Recently, we have seen how even the most robust, established entities can be subject to software or technical errors. The recent Microsoft outage impaired businesses’ ability to operate, even flights to be delayed or cancelled all over the world. There are many more of such examples affecting some of the largest companies in the world.
Similarly, any major technical gaps in the Bitcoin software may result in malicious actors exploiting these failures to extract value or impair the existing operation of Bitcoin. Amazingly, while the Bitcoin network has faced some technical issues since its inception in 2009 (summarized here), none of them threatened the robustness and reliability of the Bitcoin network. In fact, Bitcoin been functional for 100% of the time since 2013; likely better than any major financial institutions.
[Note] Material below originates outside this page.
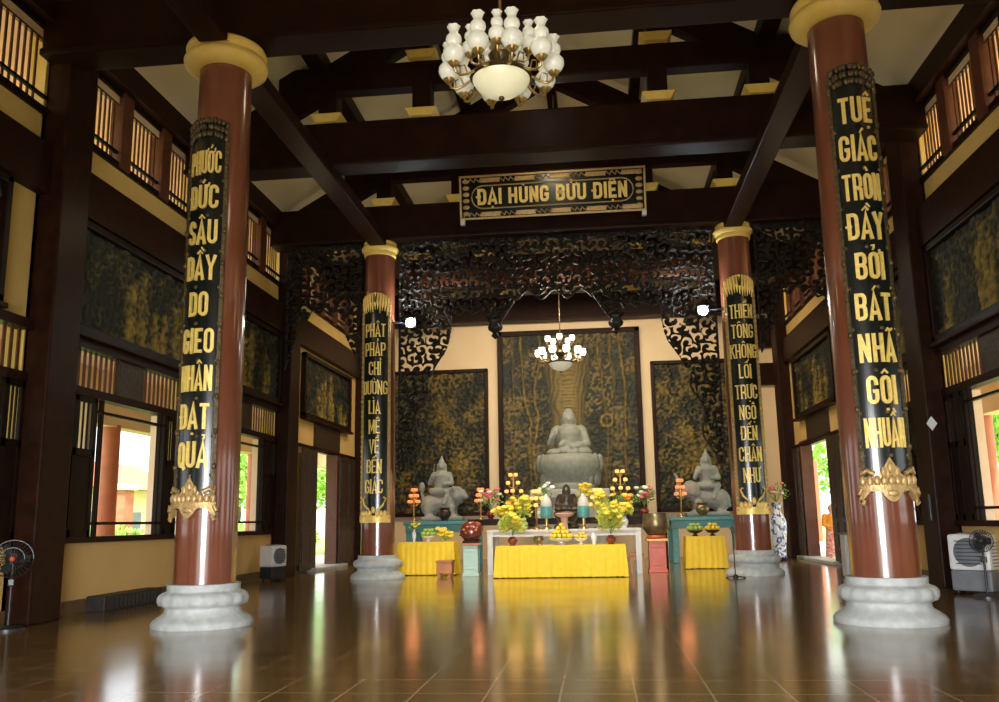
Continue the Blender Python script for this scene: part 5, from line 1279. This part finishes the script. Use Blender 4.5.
# added warm fill for the altar and the back wall, no fixtures there
for x in (-3.6, 0, 3.6):
    area('altar_fill', (x, 25.2, 8.75), (math.radians(38), 0, 0), 1.0, .4, 160, (1, .84, .58))
for x in (-2.2, 2.2):
    l = bpy.data.lights.new('beam_lamp', 'SPOT'); l.energy = 1150; l.color = (1, .90, .72); l.spot_size = math.radians(56); l.spot_blend = .7; l.shadow_soft_size = .15  # added spot to brighten the yellow cloth, not a real fixture
    o = bpy.data.objects.new('beam_lamp', l); COL.objects.link(o); o.location = (x, 17.2, 8.8); o.rotation_euler = (Vector((x * .3, 21.6, .2)) - o.location).to_track_quat('-Z', 'Y').to_euler()
# daylight of the wide front doorway behind the camera
dl = area('doorway_daylight', (0, YF - .05, 2.1), (math.radians(68), 0, 0), 5.0, 3.6, 780, (.99, .98, 1.0)); dl.data.spread = math.radians(100)

# ------------------------------------------------------------------ camera
cam = bpy.data.cameras.new('camera'); co = bpy.data.objects.new('camera', cam); COL.objects.link(co)
f_, sx_, sy_, yaw, tilt, roll, cx_, cz_ = 845.17, 6.881, 20.997, .1041, .1745, -.0178, .9557, 1.3857
cy, sy = math.cos(yaw), math.sin(yaw); ct, st = math.cos(tilt), math.sin(tilt)
fw_ = Vector((-sy * ct, cy * ct, st)); rt = Vector((cy, sy, 0)); up = rt.cross(fw_)
c, s = math.cos(roll), math.sin(roll); r2 = rt * c + up * s; u2 = -rt * s + up * c
co.matrix_world = Matrix(((r2.x, u2.x, -fw_.x, cx_), (r2.y, u2.y, -fw_.y, 0), (r2.z, u2.z, -fw_.z, cz_), (0, 0, 0, 1)))
cam.sensor_fit = 'HORIZONTAL'; cam.sensor_width = 36; cam.lens = f_ / 999 * 36
cam.shift_x = -sx_ / 999; cam.shift_y = sy_ / 999; cam.clip_end = 500
S.camera = co
S.view_settings.view_transform = 'Standard'; S.view_settings.look = 'None'; S.view_settings.gamma = 1; S.view_settings.exposure = 0.5
try: S.view_settings.use_curve_mapping = False
except Exception: pass
for o in bpy.data.objects:
    if '_local' in o: del o['_local']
Furthermore, the network is operational 24 hours a day, 7 days a week.
Today, there is immense incentive to attack Bitcoin’s network—it holds over a trillion dollars in value as of 2024. However, the more the network remains up and running, the more secure and robust the network. It becomes practically difficult to attack the network because it is prohibitively expensive and difficult to coordinate such an attack. This is explained in depth in another article here.
Closing Thoughts
In conclusion, you were rational to be skeptical of Bitcoin. Given the uncertainty that surrounds any new technology, it makes perfect sense to question whether Bitcoin would succeed. However, Bitcoin has demonstrated that it is not just a one-off trend but a resilient and secure system.
Skepticism is a natural response to something unfamiliar, but as Bitcoin continues to proof its resilience and value, it’s clear that those initial fears are becoming less and less justified.
Disclaimer: The information provided in this publication is for informational purposes only and does not constitute financial advice. Readers are encouraged to do their own research and consult with a licensed financial advisor before making any investment decisions.